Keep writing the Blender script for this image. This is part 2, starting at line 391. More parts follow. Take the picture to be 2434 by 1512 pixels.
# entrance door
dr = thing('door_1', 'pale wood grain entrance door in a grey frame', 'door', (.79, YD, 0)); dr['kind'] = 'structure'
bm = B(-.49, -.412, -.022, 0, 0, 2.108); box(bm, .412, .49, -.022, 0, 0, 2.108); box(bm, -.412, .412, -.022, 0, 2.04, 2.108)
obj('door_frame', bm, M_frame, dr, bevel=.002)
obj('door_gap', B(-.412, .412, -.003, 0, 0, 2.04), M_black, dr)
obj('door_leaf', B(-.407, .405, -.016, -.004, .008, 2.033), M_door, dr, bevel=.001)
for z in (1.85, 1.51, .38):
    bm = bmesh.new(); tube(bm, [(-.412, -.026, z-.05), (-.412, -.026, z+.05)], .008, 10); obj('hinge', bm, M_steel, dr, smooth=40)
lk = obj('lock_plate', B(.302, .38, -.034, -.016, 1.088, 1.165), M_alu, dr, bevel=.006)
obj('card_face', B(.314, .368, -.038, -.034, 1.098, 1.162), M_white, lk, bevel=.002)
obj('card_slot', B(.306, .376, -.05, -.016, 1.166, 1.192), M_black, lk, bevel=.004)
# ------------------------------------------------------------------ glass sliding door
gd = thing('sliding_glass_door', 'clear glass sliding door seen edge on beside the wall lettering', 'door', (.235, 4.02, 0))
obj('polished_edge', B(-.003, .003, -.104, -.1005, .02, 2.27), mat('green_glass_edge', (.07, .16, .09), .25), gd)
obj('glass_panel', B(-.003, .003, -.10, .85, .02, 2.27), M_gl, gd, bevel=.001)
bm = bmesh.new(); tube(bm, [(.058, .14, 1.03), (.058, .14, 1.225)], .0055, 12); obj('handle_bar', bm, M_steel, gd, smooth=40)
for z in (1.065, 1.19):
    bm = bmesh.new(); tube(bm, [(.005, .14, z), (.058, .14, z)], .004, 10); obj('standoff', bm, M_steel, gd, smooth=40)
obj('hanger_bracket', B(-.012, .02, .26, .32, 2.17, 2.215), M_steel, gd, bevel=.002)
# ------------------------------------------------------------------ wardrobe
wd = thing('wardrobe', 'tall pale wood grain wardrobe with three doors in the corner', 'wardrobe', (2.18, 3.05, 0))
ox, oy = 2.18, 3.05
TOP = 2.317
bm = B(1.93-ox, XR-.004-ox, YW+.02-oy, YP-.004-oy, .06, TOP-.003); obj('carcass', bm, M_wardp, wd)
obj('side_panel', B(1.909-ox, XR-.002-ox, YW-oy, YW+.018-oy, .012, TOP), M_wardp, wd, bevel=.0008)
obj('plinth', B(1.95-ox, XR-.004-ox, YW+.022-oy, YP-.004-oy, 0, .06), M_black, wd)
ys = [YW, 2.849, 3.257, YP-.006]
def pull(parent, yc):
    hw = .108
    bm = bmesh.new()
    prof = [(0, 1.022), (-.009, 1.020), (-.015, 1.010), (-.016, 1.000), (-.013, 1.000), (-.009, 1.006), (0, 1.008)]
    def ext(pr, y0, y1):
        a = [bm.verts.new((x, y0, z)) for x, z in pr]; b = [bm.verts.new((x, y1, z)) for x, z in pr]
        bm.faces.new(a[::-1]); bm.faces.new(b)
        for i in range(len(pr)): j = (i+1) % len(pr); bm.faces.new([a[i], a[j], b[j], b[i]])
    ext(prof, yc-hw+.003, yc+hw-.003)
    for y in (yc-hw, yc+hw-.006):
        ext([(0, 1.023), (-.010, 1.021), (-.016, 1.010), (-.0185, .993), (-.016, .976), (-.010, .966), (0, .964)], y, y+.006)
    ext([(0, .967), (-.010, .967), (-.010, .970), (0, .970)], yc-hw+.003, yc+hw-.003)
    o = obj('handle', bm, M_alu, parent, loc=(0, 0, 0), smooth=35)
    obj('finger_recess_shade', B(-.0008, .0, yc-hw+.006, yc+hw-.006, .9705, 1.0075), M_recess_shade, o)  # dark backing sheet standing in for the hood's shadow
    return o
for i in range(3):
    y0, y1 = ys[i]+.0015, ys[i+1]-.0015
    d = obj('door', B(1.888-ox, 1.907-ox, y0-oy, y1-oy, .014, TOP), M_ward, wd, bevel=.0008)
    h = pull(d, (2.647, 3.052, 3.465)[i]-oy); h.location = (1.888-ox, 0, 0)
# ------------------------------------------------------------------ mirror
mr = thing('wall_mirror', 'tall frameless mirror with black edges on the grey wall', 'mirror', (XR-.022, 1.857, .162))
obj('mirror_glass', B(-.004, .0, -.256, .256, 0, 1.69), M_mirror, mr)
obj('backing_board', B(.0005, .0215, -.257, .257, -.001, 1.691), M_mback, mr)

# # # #

**GIVEN PROBLEM**
Please set down all the data word for word.

**COMPLETE ANSWER**
Keep writing the Blender script for this image. This is part 2, starting at line 391. More parts follow. Take the picture to be 2434 by 1512 pixels.
# entrance door
dr = thing('door_1', 'pale wood grain entrance door in a grey frame', 'door', (.79, YD, 0)); dr['kind'] = 'structure'
bm = B(-.49, -.412, -.022, 0, 0, 2.108); box(bm, .412, .49, -.022, 0, 0, 2.108); box(bm, -.412, .412, -.022, 0, 2.04, 2.108)
obj('door_frame', bm, M_frame, dr, bevel=.002)
obj('door_gap', B(-.412, .412, -.003, 0, 0, 2.04), M_black, dr)
obj('door_leaf', B(-.407, .405, -.016, -.004, .008, 2.033), M_door, dr, bevel=.001)
for z in (1.85, 1.51, .38):
    bm = bmesh.new(); tube(bm, [(-.412, -.026, z-.05), (-.412, -.026, z+.05)], .008, 10); obj('hinge', bm, M_steel, dr, smooth=40)
lk = obj('lock_plate', B(.302, .38, -.034, -.016, 1.088, 1.165), M_alu, dr, bevel=.006)
obj('card_face', B(.314, .368, -.038, -.034, 1.098, 1.162), M_white, lk, bevel=.002)
obj('card_slot', B(.306, .376, -.05, -.016, 1.166, 1.192), M_black, lk, bevel=.004)
# ------------------------------------------------------------------ glass sliding door
gd = thing('sliding_glass_door', 'clear glass sliding door seen edge on beside the wall lettering', 'door', (.235, 4.02, 0))
obj('polished_edge', B(-.003, .003, -.104, -.1005, .02, 2.27), mat('green_glass_edge', (.07, .16, .09), .25), gd)
obj('glass_panel', B(-.003, .003, -.10, .85, .02, 2.27), M_gl, gd, bevel=.001)
bm = bmesh.new(); tube(bm, [(.058, .14, 1.03), (.058, .14, 1.225)], .0055, 12); obj('handle_bar', bm, M_steel, gd, smooth=40)
for z in (1.065, 1.19):
    bm = bmesh.new(); tube(bm, [(.005, .14, z), (.058, .14, z)], .004, 10); obj('standoff', bm, M_steel, gd, smooth=40)
obj('hanger_bracket', B(-.012, .02, .26, .32, 2.17, 2.215), M_steel, gd, bevel=.002)
# ------------------------------------------------------------------ wardrobe
wd = thing('wardrobe', 'tall pale wood grain wardrobe with three doors in the corner', 'wardrobe', (2.18, 3.05, 0))
ox, oy = 2.18, 3.05
TOP = 2.317
bm = B(1.93-ox, XR-.004-ox, YW+.02-oy, YP-.004-oy, .06, TOP-.003); obj('carcass', bm, M_wardp, wd)
obj('side_panel', B(1.909-ox, XR-.002-ox, YW-oy, YW+.018-oy, .012, TOP), M_wardp, wd, bevel=.0008)
obj('plinth', B(1.95-ox, XR-.004-ox, YW+.022-oy, YP-.004-oy, 0, .06), M_black, wd)
ys = [YW, 2.849, 3.257, YP-.006]
def pull(parent, yc):
    hw = .108
    bm = bmesh.new()
    prof = [(0, 1.022), (-.009, 1.020), (-.015, 1.010), (-.016, 1.000), (-.013, 1.000), (-.009, 1.006), (0, 1.008)]
    def ext(pr, y0, y1):
        a = [bm.verts.new((x, y0, z)) for x, z in pr]; b = [bm.verts.new((x, y1, z)) for x, z in pr]
        bm.faces.new(a[::-1]); bm.faces.new(b)
        for i in range(len(pr)): j = (i+1) % len(pr); bm.faces.new([a[i], a[j], b[j], b[i]])
    ext(prof, yc-hw+.003, yc+hw-.003)
    for y in (yc-hw, yc+hw-.006):
        ext([(0, 1.023), (-.010, 1.021), (-.016, 1.010), (-.0185, .993), (-.016, .976), (-.010, .966), (0, .964)], y, y+.006)
    ext([(0, .967), (-.010, .967), (-.010, .970), (0, .970)], yc-hw+.003, yc+hw-.003)
    o = obj('handle', bm, M_alu, parent, loc=(0, 0, 0), smooth=35)
    obj('finger_recess_shade', B(-.0008, .0, yc-hw+.006, yc+hw-.006, .9705, 1.0075), M_recess_shade, o)  # dark backing sheet standing in for the hood's shadow
    return o
for i in range(3):
    y0, y1 = ys[i]+.0015, ys[i+1]-.0015
    d = obj('door', B(1.888-ox, 1.907-ox, y0-oy, y1-oy, .014, TOP), M_ward, wd, bevel=.0008)
    h = pull(d, (2.647, 3.052, 3.465)[i]-oy); h.location = (1.888-ox, 0, 0)
# ------------------------------------------------------------------ mirror
mr = thing('wall_mirror', 'tall frameless mirror with black edges on the grey wall', 'mirror', (XR-.022, 1.857, .162))
obj('mirror_glass', B(-.004, .0, -.256, .256, 0, 1.69), M_mirror, mr)
obj('backing_board', B(.0005, .0215, -.257, .257, -.001, 1.691), M_mback, mr)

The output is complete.